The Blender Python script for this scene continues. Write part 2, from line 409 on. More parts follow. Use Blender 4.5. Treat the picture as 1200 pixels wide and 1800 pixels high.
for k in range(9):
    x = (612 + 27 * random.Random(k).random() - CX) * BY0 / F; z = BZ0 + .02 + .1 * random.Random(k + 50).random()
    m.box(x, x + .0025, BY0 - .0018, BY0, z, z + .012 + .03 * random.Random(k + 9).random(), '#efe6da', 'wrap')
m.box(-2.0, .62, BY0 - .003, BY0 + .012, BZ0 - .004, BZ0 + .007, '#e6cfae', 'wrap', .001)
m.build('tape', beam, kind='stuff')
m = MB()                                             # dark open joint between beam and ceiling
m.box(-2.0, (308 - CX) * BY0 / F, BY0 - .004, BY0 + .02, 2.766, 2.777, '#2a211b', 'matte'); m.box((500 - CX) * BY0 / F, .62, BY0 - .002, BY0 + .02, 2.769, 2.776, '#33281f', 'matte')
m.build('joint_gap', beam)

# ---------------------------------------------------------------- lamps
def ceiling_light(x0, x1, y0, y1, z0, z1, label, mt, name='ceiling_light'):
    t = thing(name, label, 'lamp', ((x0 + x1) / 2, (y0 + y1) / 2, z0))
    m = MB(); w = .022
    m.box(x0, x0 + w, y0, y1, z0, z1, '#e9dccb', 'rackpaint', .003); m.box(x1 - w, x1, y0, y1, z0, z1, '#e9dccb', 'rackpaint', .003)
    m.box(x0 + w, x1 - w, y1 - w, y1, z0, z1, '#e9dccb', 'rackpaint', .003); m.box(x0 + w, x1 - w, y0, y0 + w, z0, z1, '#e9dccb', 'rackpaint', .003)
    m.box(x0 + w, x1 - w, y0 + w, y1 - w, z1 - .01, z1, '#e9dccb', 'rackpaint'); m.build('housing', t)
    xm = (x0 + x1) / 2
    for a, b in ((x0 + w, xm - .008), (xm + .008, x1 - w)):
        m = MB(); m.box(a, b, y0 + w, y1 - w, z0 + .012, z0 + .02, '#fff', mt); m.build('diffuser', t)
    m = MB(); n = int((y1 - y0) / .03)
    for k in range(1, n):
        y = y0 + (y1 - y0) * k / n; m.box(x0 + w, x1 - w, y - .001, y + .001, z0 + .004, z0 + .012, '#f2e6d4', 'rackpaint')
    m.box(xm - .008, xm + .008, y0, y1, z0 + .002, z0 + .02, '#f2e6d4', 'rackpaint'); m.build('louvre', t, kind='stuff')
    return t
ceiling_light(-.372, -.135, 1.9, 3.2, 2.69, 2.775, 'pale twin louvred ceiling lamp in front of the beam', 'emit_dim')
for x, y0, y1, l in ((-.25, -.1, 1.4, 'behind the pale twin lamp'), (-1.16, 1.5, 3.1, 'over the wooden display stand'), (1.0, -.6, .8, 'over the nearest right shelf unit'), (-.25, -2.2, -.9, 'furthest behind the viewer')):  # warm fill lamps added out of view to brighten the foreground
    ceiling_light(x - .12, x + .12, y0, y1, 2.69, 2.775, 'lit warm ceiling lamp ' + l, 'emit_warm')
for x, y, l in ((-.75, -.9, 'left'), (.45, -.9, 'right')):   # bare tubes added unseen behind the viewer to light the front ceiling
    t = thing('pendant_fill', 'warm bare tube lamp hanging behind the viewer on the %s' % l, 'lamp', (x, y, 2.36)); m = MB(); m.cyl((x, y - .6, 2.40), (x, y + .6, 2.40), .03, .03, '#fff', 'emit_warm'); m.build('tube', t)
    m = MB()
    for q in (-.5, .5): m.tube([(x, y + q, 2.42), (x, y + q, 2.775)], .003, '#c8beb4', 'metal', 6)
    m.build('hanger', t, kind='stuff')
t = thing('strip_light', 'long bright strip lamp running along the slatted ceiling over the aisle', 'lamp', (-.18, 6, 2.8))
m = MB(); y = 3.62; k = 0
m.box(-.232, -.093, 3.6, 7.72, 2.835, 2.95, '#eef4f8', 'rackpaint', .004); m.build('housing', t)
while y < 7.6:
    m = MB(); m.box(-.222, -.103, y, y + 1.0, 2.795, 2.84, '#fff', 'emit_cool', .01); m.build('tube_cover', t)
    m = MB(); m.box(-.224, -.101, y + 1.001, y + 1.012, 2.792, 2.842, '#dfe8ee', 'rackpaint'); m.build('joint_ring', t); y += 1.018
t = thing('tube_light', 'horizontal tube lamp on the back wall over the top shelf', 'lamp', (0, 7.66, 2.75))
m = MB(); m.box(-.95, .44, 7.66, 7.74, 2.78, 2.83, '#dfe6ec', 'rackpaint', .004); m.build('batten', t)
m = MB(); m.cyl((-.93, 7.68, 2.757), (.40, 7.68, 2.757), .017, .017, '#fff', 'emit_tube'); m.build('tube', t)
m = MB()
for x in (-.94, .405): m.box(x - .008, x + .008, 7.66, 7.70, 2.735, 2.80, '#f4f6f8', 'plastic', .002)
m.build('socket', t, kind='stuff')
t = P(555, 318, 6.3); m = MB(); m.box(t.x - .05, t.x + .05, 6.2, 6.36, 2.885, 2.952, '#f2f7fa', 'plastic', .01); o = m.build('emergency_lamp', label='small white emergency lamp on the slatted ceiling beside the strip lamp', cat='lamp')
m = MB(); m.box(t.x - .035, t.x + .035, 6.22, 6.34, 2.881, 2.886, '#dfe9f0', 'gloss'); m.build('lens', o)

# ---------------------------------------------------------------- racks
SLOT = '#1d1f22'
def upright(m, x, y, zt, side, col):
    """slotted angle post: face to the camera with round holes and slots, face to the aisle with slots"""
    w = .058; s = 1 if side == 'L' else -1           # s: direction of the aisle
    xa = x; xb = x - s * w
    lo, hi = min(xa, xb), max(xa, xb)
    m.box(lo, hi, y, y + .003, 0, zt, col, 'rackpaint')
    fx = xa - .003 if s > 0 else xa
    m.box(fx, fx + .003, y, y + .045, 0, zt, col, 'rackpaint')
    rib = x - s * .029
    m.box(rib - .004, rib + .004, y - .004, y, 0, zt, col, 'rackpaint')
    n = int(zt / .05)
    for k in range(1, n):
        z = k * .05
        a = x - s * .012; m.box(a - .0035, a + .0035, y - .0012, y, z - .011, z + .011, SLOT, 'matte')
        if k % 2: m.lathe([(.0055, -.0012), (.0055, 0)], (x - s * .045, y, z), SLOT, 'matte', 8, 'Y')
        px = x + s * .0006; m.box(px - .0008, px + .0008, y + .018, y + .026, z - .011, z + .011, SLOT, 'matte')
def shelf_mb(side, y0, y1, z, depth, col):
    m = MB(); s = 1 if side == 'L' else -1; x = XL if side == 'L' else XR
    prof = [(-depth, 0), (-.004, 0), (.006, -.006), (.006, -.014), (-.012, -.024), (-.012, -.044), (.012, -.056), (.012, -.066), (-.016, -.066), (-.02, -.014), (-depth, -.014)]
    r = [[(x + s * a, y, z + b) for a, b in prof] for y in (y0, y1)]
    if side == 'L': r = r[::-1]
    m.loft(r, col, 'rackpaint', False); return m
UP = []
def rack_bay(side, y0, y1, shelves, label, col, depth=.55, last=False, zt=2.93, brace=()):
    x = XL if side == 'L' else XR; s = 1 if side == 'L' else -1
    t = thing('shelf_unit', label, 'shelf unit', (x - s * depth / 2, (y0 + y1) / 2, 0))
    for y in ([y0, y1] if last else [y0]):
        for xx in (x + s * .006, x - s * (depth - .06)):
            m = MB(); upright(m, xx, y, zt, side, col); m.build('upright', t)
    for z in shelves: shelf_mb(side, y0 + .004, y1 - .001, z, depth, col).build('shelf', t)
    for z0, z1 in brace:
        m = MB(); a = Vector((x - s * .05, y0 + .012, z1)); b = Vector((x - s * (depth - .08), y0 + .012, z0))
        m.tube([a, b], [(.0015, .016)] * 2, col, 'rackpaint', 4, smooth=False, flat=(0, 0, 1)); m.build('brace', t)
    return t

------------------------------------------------

WHAT TO DO => Retype only the lines running from the top of the listing to the line that holds "m.build('joint_gap', beam)", both ends included.

SOLUTION FOR THIS EXERCISE =>
The Blender Python script for this scene continues. Write part 2, from line 409 on. More parts follow. Use Blender 4.5. Treat the picture as 1200 pixels wide and 1800 pixels high.
for k in range(9):
    x = (612 + 27 * random.Random(k).random() - CX) * BY0 / F; z = BZ0 + .02 + .1 * random.Random(k + 50).random()
    m.box(x, x + .0025, BY0 - .0018, BY0, z, z + .012 + .03 * random.Random(k + 9).random(), '#efe6da', 'wrap')
m.box(-2.0, .62, BY0 - .003, BY0 + .012, BZ0 - .004, BZ0 + .007, '#e6cfae', 'wrap', .001)
m.build('tape', beam, kind='stuff')
m = MB()                                             # dark open joint between beam and ceiling
m.box(-2.0, (308 - CX) * BY0 / F, BY0 - .004, BY0 + .02, 2.766, 2.777, '#2a211b', 'matte'); m.box((500 - CX) * BY0 / F, .62, BY0 - .002, BY0 + .02, 2.769, 2.776, '#33281f', 'matte')
m.build('joint_gap', beam)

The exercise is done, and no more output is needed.